_Written exercise:_ Return a copy of each line that holds the string "from".
━━━━━━━━
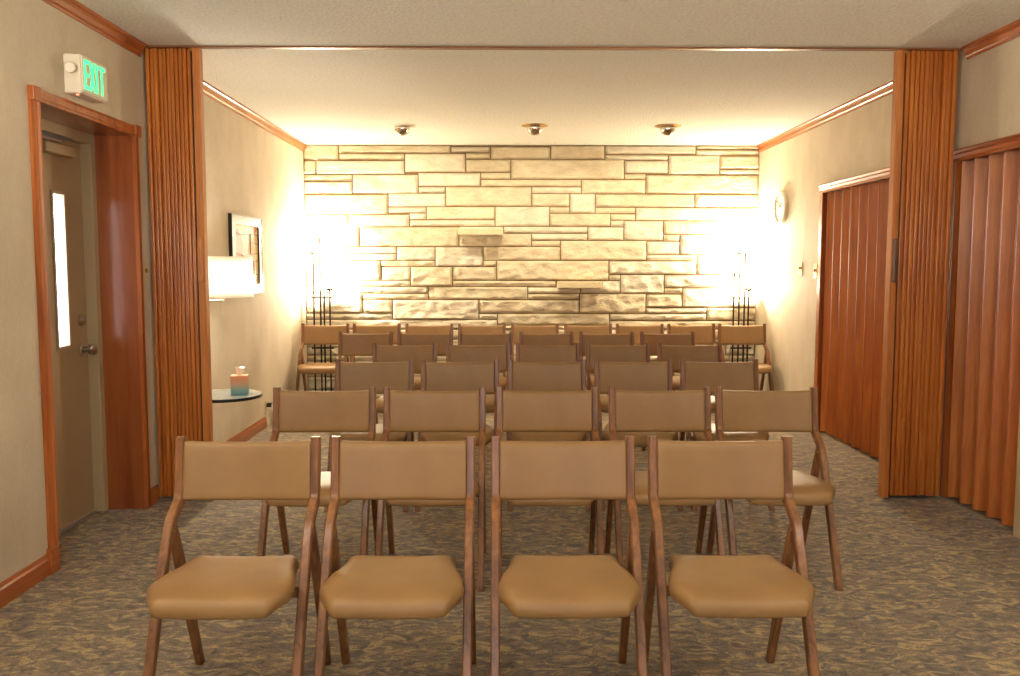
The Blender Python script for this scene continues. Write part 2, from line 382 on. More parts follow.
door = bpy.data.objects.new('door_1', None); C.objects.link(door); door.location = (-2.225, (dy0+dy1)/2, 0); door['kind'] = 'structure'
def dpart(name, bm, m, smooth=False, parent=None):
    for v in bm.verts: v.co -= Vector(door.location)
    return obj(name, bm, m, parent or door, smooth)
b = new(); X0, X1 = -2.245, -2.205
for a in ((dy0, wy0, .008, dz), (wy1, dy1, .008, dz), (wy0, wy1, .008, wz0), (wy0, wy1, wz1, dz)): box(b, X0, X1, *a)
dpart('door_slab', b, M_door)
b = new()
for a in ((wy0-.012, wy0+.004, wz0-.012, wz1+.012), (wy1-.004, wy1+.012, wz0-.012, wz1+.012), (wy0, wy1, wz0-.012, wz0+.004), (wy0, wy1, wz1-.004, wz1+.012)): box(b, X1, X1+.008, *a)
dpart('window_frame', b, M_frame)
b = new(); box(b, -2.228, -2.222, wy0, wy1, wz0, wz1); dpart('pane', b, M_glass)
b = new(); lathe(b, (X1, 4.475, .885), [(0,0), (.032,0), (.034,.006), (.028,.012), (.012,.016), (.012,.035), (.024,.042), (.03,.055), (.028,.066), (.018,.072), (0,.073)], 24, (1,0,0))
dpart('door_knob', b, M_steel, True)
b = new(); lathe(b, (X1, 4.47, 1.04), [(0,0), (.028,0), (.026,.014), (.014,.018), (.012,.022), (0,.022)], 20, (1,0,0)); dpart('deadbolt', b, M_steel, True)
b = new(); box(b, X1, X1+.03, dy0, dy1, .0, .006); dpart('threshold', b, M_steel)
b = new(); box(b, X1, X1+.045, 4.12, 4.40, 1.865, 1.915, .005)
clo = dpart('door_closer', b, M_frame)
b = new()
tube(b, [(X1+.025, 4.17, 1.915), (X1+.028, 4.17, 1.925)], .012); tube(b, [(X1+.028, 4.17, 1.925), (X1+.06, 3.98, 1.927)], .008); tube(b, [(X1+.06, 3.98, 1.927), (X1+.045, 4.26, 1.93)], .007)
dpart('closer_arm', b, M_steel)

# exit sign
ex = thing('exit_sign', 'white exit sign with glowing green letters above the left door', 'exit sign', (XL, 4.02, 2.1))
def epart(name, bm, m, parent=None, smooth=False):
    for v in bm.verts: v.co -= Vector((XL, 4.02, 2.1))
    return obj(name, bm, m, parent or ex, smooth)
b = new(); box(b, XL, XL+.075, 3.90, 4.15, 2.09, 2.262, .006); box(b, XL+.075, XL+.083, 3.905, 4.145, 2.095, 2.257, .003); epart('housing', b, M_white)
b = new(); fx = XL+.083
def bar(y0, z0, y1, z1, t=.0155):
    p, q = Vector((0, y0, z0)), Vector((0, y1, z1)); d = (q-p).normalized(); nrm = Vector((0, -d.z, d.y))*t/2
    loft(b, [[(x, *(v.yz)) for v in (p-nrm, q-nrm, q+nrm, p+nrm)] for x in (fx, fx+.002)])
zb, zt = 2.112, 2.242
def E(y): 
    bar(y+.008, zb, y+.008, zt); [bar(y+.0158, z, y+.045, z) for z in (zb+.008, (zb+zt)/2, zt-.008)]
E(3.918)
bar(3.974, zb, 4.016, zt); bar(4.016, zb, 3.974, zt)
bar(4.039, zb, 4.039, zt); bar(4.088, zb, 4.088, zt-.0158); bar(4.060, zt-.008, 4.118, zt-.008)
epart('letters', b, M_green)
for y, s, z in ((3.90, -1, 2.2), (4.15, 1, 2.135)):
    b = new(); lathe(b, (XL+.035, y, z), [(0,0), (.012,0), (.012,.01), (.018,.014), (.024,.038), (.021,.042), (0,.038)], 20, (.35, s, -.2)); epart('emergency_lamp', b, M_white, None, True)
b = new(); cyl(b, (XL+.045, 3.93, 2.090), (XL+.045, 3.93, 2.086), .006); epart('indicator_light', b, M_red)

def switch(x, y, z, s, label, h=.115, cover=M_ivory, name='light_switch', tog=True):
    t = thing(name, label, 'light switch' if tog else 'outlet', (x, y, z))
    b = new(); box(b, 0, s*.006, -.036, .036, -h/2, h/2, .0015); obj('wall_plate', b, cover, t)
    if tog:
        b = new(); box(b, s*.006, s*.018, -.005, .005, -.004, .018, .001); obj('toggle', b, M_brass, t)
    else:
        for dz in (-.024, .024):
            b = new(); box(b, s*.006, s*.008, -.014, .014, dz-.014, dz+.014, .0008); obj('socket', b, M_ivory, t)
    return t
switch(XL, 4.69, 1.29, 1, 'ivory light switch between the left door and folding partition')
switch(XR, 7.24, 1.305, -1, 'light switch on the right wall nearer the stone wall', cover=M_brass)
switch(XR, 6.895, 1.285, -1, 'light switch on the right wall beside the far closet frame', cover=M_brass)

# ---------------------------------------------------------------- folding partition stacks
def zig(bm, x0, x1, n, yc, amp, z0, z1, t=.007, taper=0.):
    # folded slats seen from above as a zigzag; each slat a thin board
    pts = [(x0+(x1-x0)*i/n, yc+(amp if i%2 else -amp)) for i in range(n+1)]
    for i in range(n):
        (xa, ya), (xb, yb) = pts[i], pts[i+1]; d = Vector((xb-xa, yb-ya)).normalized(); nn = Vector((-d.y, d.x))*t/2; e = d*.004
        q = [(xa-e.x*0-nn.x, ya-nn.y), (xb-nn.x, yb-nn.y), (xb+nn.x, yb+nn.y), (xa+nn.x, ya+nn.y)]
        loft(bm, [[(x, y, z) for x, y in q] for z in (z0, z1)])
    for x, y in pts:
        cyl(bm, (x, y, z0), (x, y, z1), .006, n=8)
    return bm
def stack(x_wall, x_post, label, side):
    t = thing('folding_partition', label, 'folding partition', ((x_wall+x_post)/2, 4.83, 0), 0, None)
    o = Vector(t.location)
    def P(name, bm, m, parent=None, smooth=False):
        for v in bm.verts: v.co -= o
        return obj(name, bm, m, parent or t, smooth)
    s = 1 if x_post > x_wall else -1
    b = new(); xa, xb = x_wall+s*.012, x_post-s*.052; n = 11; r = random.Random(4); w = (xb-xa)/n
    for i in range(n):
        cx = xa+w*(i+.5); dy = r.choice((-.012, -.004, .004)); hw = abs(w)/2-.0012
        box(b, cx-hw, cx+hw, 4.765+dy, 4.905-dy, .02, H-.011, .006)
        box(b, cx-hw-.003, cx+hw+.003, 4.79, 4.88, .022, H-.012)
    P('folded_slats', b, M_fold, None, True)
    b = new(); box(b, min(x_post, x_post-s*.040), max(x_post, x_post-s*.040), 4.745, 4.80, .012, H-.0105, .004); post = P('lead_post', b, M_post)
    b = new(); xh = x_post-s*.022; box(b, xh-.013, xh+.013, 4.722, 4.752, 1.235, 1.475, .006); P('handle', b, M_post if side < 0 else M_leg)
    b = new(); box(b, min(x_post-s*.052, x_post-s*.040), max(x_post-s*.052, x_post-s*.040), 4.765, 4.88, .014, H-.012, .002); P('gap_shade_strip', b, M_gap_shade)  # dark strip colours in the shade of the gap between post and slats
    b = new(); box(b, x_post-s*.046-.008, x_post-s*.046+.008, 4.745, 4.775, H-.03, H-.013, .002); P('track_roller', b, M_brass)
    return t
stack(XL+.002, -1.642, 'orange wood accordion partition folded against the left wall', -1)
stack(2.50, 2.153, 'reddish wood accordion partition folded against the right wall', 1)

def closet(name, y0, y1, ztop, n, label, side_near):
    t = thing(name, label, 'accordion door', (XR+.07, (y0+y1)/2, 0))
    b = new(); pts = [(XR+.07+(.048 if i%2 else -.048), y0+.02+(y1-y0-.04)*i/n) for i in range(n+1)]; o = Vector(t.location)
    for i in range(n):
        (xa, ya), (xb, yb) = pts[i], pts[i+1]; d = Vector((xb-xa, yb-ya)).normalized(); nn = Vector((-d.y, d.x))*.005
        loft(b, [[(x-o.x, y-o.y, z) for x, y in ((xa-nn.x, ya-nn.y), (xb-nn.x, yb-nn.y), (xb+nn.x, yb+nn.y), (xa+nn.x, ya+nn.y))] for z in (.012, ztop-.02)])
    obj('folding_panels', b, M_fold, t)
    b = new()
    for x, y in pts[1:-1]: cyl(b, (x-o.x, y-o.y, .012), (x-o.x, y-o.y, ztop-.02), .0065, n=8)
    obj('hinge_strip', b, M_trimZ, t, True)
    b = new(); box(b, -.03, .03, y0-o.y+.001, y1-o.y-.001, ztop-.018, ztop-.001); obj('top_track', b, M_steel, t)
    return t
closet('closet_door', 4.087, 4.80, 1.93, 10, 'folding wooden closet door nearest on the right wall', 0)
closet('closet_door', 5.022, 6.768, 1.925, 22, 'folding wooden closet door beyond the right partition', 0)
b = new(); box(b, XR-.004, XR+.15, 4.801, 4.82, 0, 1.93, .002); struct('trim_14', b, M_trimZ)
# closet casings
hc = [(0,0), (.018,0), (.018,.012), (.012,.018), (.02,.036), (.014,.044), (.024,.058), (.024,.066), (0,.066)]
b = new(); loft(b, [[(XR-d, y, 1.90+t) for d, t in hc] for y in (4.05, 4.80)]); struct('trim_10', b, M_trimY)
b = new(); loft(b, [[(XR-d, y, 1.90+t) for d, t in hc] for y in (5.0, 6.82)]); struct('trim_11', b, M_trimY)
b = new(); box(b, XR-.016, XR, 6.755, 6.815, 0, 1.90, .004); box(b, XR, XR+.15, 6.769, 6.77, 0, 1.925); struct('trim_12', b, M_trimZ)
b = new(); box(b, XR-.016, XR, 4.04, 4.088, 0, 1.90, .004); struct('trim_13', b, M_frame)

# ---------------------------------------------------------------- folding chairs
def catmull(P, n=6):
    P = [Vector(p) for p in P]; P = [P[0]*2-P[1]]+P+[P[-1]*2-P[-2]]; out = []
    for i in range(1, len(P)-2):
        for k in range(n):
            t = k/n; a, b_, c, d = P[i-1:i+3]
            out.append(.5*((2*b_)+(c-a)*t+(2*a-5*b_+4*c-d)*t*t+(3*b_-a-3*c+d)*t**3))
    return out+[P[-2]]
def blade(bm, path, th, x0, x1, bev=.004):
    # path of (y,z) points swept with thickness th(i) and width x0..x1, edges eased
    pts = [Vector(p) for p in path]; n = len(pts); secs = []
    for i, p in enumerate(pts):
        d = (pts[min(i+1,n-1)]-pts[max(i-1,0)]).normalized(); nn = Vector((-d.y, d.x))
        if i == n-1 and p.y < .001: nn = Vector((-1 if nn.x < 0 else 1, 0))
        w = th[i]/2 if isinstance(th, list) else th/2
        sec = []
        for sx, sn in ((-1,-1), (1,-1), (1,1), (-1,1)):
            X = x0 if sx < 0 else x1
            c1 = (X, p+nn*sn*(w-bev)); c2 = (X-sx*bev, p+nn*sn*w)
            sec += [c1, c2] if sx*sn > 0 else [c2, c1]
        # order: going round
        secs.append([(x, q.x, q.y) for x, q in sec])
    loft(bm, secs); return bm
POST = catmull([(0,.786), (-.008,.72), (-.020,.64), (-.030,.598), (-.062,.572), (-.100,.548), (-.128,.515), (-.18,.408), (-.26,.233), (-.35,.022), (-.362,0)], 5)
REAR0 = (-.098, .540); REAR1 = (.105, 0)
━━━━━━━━
_Expected answer:_
The Blender Python script for this scene continues. Write part 2, from line 382 on. More parts follow.
    # folded slats seen from above as a zigzag; each slat a thin board